Arts Desk

This Could Be Funny: Molandes, Marley, Shakes

Your next seven days should be filled with laughter. The following could help.

Friday, November 18: Cool Dudes Hanging Out at Velvet Lounge
This monthly stand-up showcase produced by Hillary Buckholtz and Brandon Wardell is the closest thing D.C. has to a UCB or Largo. Every month, they bring in non-local acts that are critically acclaimed but not widely known. This month features Lucas Molandes, whom I interviewed on Arts Desk yesterday. Also appearing are Will Hessler, Kyle Martin, and Jenn Tisdale. Brandon Wardell and Adam Friedland host. 7 p.m. $5. 21+.

Saturday, November 19: Raspberry Brothers Present Sing-A-Long with Moulin Rouge at Arlington Draftjouse
If you’re a fan of Mystery Science Theater but want to sit through something your girlfriend from high school loved and made you watch 10 time, this event is for you. The Raspberry Brothers skewer the films that are meant to be laughed at. Stay for the bucket-list screening of This is Spinal Tap to make your Saturday night full of music, accidental comedy, and market oversaturation. 7:20 p.m. $15. 21+.

Sunday, November 20: Bob Marley at DC Improv
Not the reggae guy. This Marley is a veteran stand-up who has been on every American late-night show and set the Guinness World Record for the longest set (40 hours!). Is this a good thing? Sure. It means the guy can and will riff on anything ever. He's got the style of a more energized Seinfeld. Marley sounds like he’s from Maine (he is), and draws inspiration from the mainstream observational comics of the '80s. No agenda and that’s perfectly fine. 8 p.m. $17. 18+. Also November 18 and 19.
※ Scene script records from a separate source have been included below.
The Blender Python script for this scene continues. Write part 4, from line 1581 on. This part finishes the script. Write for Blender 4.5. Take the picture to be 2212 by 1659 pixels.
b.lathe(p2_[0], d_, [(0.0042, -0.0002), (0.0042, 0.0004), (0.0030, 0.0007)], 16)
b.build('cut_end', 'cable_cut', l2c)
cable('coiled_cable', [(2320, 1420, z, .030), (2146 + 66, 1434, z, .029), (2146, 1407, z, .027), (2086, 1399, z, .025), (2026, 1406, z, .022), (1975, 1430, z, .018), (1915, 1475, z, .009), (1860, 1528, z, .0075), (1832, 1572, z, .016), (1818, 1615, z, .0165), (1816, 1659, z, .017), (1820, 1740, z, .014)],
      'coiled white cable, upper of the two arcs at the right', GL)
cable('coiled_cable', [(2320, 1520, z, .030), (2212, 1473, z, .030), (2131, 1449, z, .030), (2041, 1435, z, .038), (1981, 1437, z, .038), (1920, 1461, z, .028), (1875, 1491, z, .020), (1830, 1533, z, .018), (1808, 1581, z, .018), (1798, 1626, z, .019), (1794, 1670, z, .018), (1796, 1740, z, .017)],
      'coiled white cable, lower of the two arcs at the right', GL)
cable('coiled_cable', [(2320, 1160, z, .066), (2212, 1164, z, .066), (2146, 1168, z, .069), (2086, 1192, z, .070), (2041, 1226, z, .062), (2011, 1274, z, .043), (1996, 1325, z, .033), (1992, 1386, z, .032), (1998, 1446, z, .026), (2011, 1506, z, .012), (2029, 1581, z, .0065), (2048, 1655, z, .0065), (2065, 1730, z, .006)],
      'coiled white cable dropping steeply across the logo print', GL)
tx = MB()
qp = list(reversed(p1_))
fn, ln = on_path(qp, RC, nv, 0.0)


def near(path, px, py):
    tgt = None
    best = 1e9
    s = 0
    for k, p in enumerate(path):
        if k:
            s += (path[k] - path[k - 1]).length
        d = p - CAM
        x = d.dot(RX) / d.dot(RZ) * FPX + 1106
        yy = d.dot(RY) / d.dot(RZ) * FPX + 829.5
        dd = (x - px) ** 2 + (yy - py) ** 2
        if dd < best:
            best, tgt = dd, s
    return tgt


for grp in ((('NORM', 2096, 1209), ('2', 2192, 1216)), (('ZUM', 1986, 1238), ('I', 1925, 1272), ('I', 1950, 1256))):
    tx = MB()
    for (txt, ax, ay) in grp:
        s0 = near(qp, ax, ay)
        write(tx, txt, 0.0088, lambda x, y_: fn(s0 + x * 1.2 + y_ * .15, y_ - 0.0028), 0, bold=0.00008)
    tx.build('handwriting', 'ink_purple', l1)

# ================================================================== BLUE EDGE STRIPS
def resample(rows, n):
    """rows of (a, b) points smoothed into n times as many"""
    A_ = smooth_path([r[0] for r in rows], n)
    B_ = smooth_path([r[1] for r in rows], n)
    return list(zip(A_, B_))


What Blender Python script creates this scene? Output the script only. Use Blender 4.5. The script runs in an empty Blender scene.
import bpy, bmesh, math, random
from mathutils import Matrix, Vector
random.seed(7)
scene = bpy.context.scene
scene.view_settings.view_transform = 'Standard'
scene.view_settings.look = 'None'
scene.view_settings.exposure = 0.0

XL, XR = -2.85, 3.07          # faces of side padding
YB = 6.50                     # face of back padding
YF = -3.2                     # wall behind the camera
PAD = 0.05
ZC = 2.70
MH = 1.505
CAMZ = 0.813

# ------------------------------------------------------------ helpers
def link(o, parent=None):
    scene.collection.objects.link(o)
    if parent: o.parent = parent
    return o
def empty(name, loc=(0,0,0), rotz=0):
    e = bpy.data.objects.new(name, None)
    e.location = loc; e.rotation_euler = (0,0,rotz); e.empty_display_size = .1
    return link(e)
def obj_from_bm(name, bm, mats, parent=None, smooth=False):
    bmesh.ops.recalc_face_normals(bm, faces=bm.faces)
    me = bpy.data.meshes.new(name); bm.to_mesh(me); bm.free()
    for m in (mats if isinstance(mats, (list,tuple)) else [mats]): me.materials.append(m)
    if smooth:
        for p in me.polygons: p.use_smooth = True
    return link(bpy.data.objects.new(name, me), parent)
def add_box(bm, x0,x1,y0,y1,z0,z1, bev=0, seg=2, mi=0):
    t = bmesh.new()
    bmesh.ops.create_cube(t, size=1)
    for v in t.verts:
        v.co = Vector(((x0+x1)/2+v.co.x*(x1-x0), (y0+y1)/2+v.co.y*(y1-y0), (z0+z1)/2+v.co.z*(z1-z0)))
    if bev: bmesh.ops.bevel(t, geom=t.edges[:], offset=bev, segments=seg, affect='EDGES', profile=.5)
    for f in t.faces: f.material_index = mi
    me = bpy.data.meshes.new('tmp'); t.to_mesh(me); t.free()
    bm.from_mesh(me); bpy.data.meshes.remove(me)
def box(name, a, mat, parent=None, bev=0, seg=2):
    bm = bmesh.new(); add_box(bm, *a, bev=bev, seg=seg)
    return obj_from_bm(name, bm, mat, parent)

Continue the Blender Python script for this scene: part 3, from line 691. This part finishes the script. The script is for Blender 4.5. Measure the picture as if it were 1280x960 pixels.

Monday, November 21: Shakes the Clown at McFadden’s
The Washington Psychotronic Film Society returned a few weeks back at a new location in Foggy Bottom. Since relaunching, they’ve screened horror schlock highlights, a softcore B-film and a badass '70s made-in-America kung-fu flick. This week they’re bringing Bobcat Goldwaith's 1992 clown movie back to life. Shakes the Clown, the comedian's directorial and filmwriting debut, looks like it was released in 1992. It took almost 10 years until someone let Mr. Goldwaith behind the camera again. That’s a shame. Since this flick about an alcoholic clown, he’s made the extremely dark, extremely funny, and touching Sleeping Dogs Lie and World’s Greatest Dad. Revisiting Shakes should be an interesting experience: Maybe the story of a loser who can’t shake booze will resonate a little more 19 years later. 8 p.m. $2 donation. 21+.